The official acknowledged that because of the length and structure of the SEC’s current television contract, adding Texas A&M and a 14th member would not be financially beneficial from a rights standpoint.
Texas A&M and Team No. 14 are expected to receive a pro rata share equal to what the SEC’s 12 current universities are making: an average of about $18 million in league payouts. (Individual universities can make more money from their separate television deals.)
The SEC deal, which ends in 2025, has a few windows when it can be renegotiated but no one from the SEC or the networks expects any radical change.
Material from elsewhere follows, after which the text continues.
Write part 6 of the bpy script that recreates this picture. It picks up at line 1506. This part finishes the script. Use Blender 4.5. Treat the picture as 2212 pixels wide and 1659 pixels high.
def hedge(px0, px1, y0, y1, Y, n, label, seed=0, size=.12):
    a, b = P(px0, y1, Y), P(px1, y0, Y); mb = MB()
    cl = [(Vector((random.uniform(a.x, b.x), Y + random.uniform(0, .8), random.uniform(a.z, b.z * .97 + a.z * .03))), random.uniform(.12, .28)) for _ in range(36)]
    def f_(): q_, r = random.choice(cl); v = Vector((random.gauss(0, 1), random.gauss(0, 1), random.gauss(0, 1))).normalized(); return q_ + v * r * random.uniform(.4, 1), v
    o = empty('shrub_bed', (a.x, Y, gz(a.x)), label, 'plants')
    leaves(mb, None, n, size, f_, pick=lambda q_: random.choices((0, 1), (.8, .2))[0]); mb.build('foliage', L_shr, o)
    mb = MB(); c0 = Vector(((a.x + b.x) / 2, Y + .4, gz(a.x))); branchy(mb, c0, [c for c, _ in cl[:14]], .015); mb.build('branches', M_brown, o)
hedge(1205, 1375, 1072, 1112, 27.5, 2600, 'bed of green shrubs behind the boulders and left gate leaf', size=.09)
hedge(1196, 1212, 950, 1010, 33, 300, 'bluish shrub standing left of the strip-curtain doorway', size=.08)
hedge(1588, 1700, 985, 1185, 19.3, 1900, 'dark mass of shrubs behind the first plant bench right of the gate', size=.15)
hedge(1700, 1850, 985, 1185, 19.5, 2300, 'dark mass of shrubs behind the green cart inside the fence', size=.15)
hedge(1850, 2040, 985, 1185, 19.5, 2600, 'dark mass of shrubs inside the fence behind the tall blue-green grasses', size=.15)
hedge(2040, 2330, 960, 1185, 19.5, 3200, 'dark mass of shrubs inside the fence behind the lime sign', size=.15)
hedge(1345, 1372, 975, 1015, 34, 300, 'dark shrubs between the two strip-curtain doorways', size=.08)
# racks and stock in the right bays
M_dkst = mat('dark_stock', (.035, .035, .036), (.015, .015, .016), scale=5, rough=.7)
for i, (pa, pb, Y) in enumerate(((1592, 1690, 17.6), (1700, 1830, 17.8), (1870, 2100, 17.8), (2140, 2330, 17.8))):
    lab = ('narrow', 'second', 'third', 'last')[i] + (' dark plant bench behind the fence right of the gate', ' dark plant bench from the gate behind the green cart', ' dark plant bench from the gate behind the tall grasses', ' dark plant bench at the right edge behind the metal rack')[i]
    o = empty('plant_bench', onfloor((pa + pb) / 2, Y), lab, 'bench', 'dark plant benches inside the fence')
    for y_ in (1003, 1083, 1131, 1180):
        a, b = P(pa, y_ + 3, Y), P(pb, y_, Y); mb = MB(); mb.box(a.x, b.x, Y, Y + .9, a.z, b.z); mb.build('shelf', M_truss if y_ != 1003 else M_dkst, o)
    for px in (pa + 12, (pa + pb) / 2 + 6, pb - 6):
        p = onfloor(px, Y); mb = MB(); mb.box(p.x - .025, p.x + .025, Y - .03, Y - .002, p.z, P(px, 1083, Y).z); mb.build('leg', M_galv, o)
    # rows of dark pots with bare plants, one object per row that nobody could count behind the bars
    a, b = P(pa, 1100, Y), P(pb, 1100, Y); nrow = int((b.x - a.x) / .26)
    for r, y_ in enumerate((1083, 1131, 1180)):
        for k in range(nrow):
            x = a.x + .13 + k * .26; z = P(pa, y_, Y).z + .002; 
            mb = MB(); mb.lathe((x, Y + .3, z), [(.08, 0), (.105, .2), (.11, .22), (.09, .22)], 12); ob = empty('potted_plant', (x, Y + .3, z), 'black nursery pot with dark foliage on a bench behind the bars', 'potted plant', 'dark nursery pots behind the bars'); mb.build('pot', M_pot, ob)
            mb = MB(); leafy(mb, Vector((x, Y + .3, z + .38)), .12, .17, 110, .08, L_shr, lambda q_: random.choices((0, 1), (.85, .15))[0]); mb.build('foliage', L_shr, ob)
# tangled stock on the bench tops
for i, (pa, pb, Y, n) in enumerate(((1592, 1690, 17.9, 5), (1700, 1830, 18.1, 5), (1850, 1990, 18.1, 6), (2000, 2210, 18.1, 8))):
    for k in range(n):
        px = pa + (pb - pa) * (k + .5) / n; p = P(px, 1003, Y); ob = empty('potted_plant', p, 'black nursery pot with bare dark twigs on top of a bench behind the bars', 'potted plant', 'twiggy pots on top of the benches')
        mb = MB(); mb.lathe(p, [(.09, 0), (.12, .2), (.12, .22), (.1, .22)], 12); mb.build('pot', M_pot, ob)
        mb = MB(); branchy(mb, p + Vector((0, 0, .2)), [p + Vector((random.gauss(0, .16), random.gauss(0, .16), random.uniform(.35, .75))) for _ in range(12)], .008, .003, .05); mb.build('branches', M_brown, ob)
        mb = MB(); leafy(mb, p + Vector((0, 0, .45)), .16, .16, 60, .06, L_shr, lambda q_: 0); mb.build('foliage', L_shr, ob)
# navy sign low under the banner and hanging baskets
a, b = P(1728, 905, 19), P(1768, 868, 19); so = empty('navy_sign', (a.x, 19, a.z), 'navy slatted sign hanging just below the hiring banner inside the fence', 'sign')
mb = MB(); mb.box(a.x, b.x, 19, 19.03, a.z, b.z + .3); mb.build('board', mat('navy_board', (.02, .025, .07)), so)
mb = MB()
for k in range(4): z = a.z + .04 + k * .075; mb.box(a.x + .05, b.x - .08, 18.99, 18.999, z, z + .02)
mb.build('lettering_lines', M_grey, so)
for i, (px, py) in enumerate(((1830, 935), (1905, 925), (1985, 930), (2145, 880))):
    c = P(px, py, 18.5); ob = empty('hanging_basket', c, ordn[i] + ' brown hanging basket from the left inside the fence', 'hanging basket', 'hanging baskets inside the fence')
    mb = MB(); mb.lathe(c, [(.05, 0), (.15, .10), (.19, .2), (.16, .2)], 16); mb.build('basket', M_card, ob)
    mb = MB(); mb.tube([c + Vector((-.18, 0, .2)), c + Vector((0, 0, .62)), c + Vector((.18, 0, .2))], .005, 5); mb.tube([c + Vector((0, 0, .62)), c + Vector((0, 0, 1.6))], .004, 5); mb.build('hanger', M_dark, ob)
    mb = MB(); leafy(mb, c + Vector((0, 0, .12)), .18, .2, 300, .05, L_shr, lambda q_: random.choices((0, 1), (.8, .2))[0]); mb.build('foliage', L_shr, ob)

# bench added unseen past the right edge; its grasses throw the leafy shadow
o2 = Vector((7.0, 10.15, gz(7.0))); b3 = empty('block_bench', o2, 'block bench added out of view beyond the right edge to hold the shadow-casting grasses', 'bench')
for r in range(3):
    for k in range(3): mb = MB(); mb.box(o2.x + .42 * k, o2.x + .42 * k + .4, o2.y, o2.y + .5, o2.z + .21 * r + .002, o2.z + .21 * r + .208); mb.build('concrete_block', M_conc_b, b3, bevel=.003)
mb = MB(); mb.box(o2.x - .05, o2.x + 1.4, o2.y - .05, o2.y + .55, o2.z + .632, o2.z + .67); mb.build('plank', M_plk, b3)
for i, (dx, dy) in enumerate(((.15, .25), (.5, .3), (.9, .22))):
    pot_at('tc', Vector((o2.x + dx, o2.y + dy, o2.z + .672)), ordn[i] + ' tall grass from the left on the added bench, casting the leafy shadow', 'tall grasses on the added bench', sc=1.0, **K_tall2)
So the notion that Texas A&M will see a significant financial gain by going to the SEC is not true. While the SEC offers more long-term security, the Big 12 could end up with a television deal in four years that surpasses the annual payout of the SEC, according to Joel Lulla, a New York-based lawyer who is the Big 12’s television consultant. Starting next season, A&M is guaranteed $20 million of total revenue from the Big 12. Once the Big 12 negotiates its deal that expires in four years, Texas A&M would be poised to make more money. Texas A&M also has to deal with a potentially significant buyout that will be in the neighborhood of $15 million.
“Economically, unless the SEC opens their TV deals to the extent where they make more than a pro rata increase, it makes no sense at all,” Lulla said.